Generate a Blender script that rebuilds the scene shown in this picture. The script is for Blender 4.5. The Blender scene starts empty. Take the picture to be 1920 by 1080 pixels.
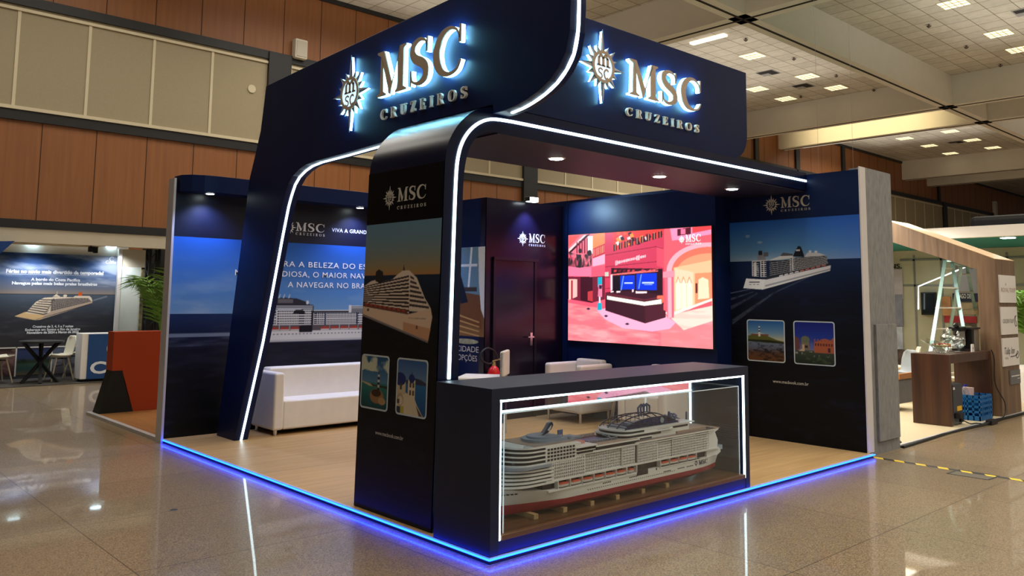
import bpy, bmesh, math, random
import numpy as np
from mathutils import Vector, Matrix, Euler
random.seed(7); np.random.seed(7)
SC = bpy.context.scene
COL = SC.collection
PI = math.pi
# ---------------------------------------------------------------- camera
CAM = np.array([-3.446, -3.930, 1.6]); FPX = 1541.5; CYP = 400.0
def cam_axes(yaw=.74193, pit=.10213, rol=.01044):
    cy, sy, cp, sp = math.cos(yaw), math.sin(yaw), math.cos(pit), math.sin(pit)
    f = np.array([cp*sy, cp*cy, sp]); r = np.array([cy, -sy, 0]); u = np.cross(r, f)
    return math.cos(rol)*r+math.sin(rol)*u, -math.sin(rol)*r+math.cos(rol)*u, f
RX, UX, FX = cam_axes()
cd = bpy.data.cameras.new('camera'); cam = bpy.data.objects.new('camera', cd); COL.objects.link(cam)
cam.matrix_world = Matrix([[RX[i], UX[i], -FX[i], CAM[i]] for i in range(3)]+[[0, 0, 0, 1]])
cd.sensor_width = 36; cd.lens = FPX/1920*36; cd.shift_y = -(540-CYP)/1920; cd.clip_end = 300
SC.camera = cam
def hit(x, y, ax, val):
    """the point of the plane <axis ax = val> that photo pixel (x, y) looks at"""
    d = RX*((x-960)/FPX)-UX*((y-CYP)/FPX)+FX
    return CAM+d*((val-CAM[ax])/d[ax])
# ---------------------------------------------------------------- world and exposure
w = bpy.data.worlds.new('World'); SC.world = w; w.use_nodes = True
w.node_tree.nodes['Background'].inputs[0].default_value = (1, .93, .84, 1)
w.node_tree.nodes['Background'].inputs[1].default_value = .17
SC.view_settings.view_transform = 'Standard'; SC.view_settings.look = 'None'
SC.view_settings.exposure = 0; SC.view_settings.gamma = 1
ZF = -.03          # hall floor
ZC = 9.4           # hall ceiling
def lamp(name, kind, loc, power, color=(1, 1, 1), rot=(0, 0, 0), **kw):
    l = bpy.data.lights.new(name, kind); l.energy = power; l.color = color
    for k, v in kw.items(): setattr(l, k, v)
    o = bpy.data.objects.new(name, l); COL.objects.link(o); o.location = loc; o.rotation_euler = rot
    return o
# the hall's own ceiling fixtures, bay by bay, plus an added upward fill
HALL = (1, .94, .83)
for bx in (0, 7, 20, 34):
    for by in (-12, -4, 1.5, 11):
        lamp('hall_light', 'AREA', (bx, by, ZC-.12), (300 if bx < 10 else 460)*(1.9 if by == -12 and bx > 0 else 1)*(.75 if bx == 0 else 1), HALL, shape='RECTANGLE', size=4.5, size_y=4.0, spread=2.6)
        lamp('ceiling_fill', 'AREA', (bx, by, ZC-1.05), 85, HALL, rot=(math.pi, 0, 0), shape='RECTANGLE', size=7, size_y=6)  # added upward fill to brighten the ceiling, hangs without a fixture
# ---------------------------------------------------------------- helpers
def srgb(c):
    return tuple((v/255/12.92 if v/255 <= .04045 else ((v/255+.055)/1.055)**2.4) for v in c)
MATS = {}
def M(name, col=(128, 128, 128), rough=.5, metal=0., emit=None, es=0., noise=0., nscale=8., bump=0., bscale=60., stretch=None, trans=0., ior=1.45, coat=0., spec=.5, alpha=1.):
    if name in MATS: return MATS[name]
    m = bpy.data.materials.new(name); m.use_nodes = True; nt = m.node_tree; b = nt.nodes['Principled BSDF']
    c = srgb(col); b.inputs['Base Color'].default_value = (*c, 1); b.inputs['Roughness'].default_value = rough
    b.inputs['Metallic'].default_value = metal; b.inputs['IOR'].default_value = ior
    b.inputs['Transmission Weight'].default_value = trans; b.inputs['Coat Weight'].default_value = coat
    b.inputs['Specular IOR Level'].default_value = spec; b.inputs['Alpha'].default_value = alpha
    if emit: b.inputs['Emission Color'].default_value = (*srgb(emit), 1); b.inputs['Emission Strength'].default_value = es
    if noise or bump:
        tc = nt.nodes.new('ShaderNodeTexCoord'); mp = nt.nodes.new('ShaderNodeMapping')
        nt.links.new(tc.outputs['Object'], mp.inputs[0])
        if stretch: mp.inputs['Scale'].default_value = stretch
    if noise:
        n = nt.nodes.new('ShaderNodeTexNoise'); n.inputs['Scale'].default_value = nscale; n.inputs['Detail'].default_value = 6
        r = nt.nodes.new('ShaderNodeValToRGB'); e = r.color_ramp.elements
        e[0].position = .3; e[1].position = .7
        e[0].color = (*[v*(1-noise) for v in c], 1); e[1].color = (*[min(1, v*(1+noise)) for v in c], 1)
        nt.links.new(mp.outputs[0], n.inputs['Vector']); nt.links.new(n.outputs[0], r.inputs[0]); nt.links.new(r.outputs[0], b.inputs['Base Color'])
    if bump:
        n = nt.nodes.new('ShaderNodeTexNoise'); n.inputs['Scale'].default_value = bscale; bp = nt.nodes.new('ShaderNodeBump')
        bp.inputs['Strength'].default_value = bump; bp.inputs['Distance'].default_value = .01
        nt.links.new(mp.outputs[0], n.inputs['Vector']); nt.links.new(n.outputs[0], bp.inputs['Height']); nt.links.new(bp.outputs[0], b.inputs['Normal'])
    MATS[name] = m; return m
def tag(o, label=None, cat=None, group=None, kind=None):
    if label: o['label'] = label
    if cat: o['category'] = cat
    if group: o['group'] = group
    if kind: o['kind'] = kind
    return o
ORG = {}
def thing(name, label, cat, loc, group=None):
    o = bpy.data.objects.new(name, None); COL.objects.link(o); o.location = loc; o.empty_display_size = .1
    ORG[o.name] = Vector(loc); return tag(o, label, cat, group)
AX = {'YZ': (1, 2, 0), 'XZ': (0, 2, 1), 'XY': (0, 1, 2)}
class MB:
    def __init__(s): s.v = []; s.f = []; s.m = []; s.mi = 0
    def add(s, vs, fs):
        n = len(s.v); s.v += [tuple(map(float, p)) for p in vs]; s.f += [tuple(i+n for i in f) for f in fs]; s.m += [s.mi]*len(fs); return s
    def box(s, x0, x1, y0, y1, z0, z1):
        x0, x1 = sorted((x0, x1)); y0, y1 = sorted((y0, y1)); z0, z1 = sorted((z0, z1))
        return s.add([(x, y, z) for z in (z0, z1) for y in (y0, y1) for x in (x0, x1)],
                     [(0, 2, 3, 1), (4, 5, 7, 6), (0, 1, 5, 4), (2, 6, 7, 3), (0, 4, 6, 2), (1, 3, 7, 5)])
    def face(s, *pts): return s.add(pts, [tuple(range(len(pts)))])
    def prism(s, pts, plane, d0, d1):
        a, b, c = AX[plane]; n = len(pts); vs = []
        for d in (d0, d1):
            for p in pts:
                q = [0, 0, 0]; q[a], q[b], q[c] = p[0], p[1], d; vs.append(q)
        return s.add(vs, [tuple(range(n)), tuple(range(2*n-1, n-1, -1))]+[(i, (i+1) % n, n+(i+1) % n, n+i) for i in range(n)])
    def loft(s, rings, cap=True, close=True):
        n = len(rings[0]); vs = [p for r in rings for p in r]; fs = []
        for k in range(len(rings)-1):
            for i in range(n if close else n-1):
                j = (i+1) % n; fs.append((k*n+i, k*n+j, (k+1)*n+j, (k+1)*n+i))
        if cap: fs += [tuple(range(n-1, -1, -1)), tuple(range((len(rings)-1)*n, len(rings)*n))]
        return s.add(vs, fs)
    def tube(s, pts, r, n=8, cap=True):
        pts = [Vector(p) for p in pts]; rs = r if isinstance(r, (list, tuple)) else [r]*len(pts); rings = []; prev = None
        for i, p in enumerate(pts):
            t = (pts[min(i+1, len(pts)-1)]-pts[max(i-1, 0)]).normalized()
            if prev is None:
                a = t.orthogonal().normalized()
            else:
                a = (prev-t*prev.dot(t)); a = a.normalized() if a.length > 1e-6 else t.orthogonal().normalized()
            prev = a; b = t.cross(a)
            rings.append([p+(a*math.cos(2*PI*k/n)+b*math.sin(2*PI*k/n))*rs[i] for k in range(n)])
        return s.loft(rings, cap)
    def cyl(s, p0, p1, r0, r1=None, n=20): return s.tube([p0, p1], [r0, r0 if r1 is None else r1], n)
    def bar(s, p0, p1, wx, wy, up=(0, 0, 1)):
        p0, p1 = Vector(p0), Vector(p1); t = (p1-p0).normalized(); a = t.cross(Vector(up))
        a = a.normalized() if a.length > 1e-5 else Vector((1, 0, 0)); b = t.cross(a)
        return s.loft([[p+a*i*wx/2+b*j*wy/2 for i, j in ((-1, -1), (1, -1), (1, 1), (-1, 1))] for p in (p0, p1)])
    def lathe(s, prof, c, n=24):
        return s.loft([[(c[0]+r*math.cos(2*PI*k/n), c[1]+r*math.sin(2*PI*k/n), c[2]+z) for k in range(n)] for r, z in prof])
    def xform(s, mat):
        s.v = [tuple(mat @ Vector(p)) for p in s.v]; return s
    def build(s, name, mat, parent=None, bevel=0, smooth=False, seg=2, label=None):
        me = bpy.data.meshes.new(name)
        if parent is not None: org = ORG[parent.name]
        else:
            a = np.array(s.v); org = Vector(((a[:, 0].min()+a[:, 0].max())/2, (a[:, 1].min()+a[:, 1].max())/2, a[:, 2].min()))
        me.from_pydata([tuple(Vector(p)-org) for p in s.v], [], s.f)
        ml = mat if isinstance(mat, list) else [mat]
        for m_ in ml: me.materials.append(m_)
        if len(ml) > 1: me.polygons.foreach_set('material_index', s.m)
        bm = bmesh.new(); bm.from_mesh(me); bmesh.ops.remove_doubles(bm, verts=bm.verts, dist=1e-6)
        bmesh.ops.recalc_face_normals(bm, faces=bm.faces)
        if smooth:
            for f in bm.faces: f.smooth = True
        bm.to_mesh(me); bm.free()
        o = bpy.data.objects.new(name, me); COL.objects.link(o)
        if parent is not None: o.parent = parent
        else: o.location = org
        ORG[o.name] = org
        if smooth: me.set_sharp_from_angle(angle=.7)
        if bevel:
            b = o.modifiers.new('bevel', 'BEVEL'); b.width = bevel; b.segments = seg; b.limit_method = 'ANGLE'; b.angle_limit = .6
        if label: o['label'] = label
        return o
def struct(name, mb, mat, **k): return tag(mb.build(name, mat, **k), kind='structure')
def kids(o): return [c for c in bpy.data.objects if c.parent == o]
def dup(root, loc, rotz=0, label=None, scale=None):
    r = root.copy(); COL.objects.link(r); r.location = loc; r.rotation_euler = (0, 0, rotz)
    if label: r['label'] = label
    if scale: r.scale = scale
    for c in kids(root):
        d = c.copy(); COL.objects.link(d); d.parent = r
        for g in kids(c):
            e = g.copy(); COL.objects.link(e); e.parent = d
    return r
def smooth_curve(pts, k=6):
    P = [Vector(p) for p in pts]; out = []
    for i in range(len(P)-1):
        a, b, c, d = P[max(i-1, 0)], P[i], P[i+1], P[min(i+2, len(P)-1)]
        for j in range(k):
            t = j/k; out.append(.5*((2*b)+(c-a)*t+(2*a-5*b+4*c-d)*t*t+(3*b-a-3*c+d)*t**3))
    return out+[P[-1]]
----
• Written request: A single figure is required: the number of lines above in which the word "that" occurs.

• Answer: 2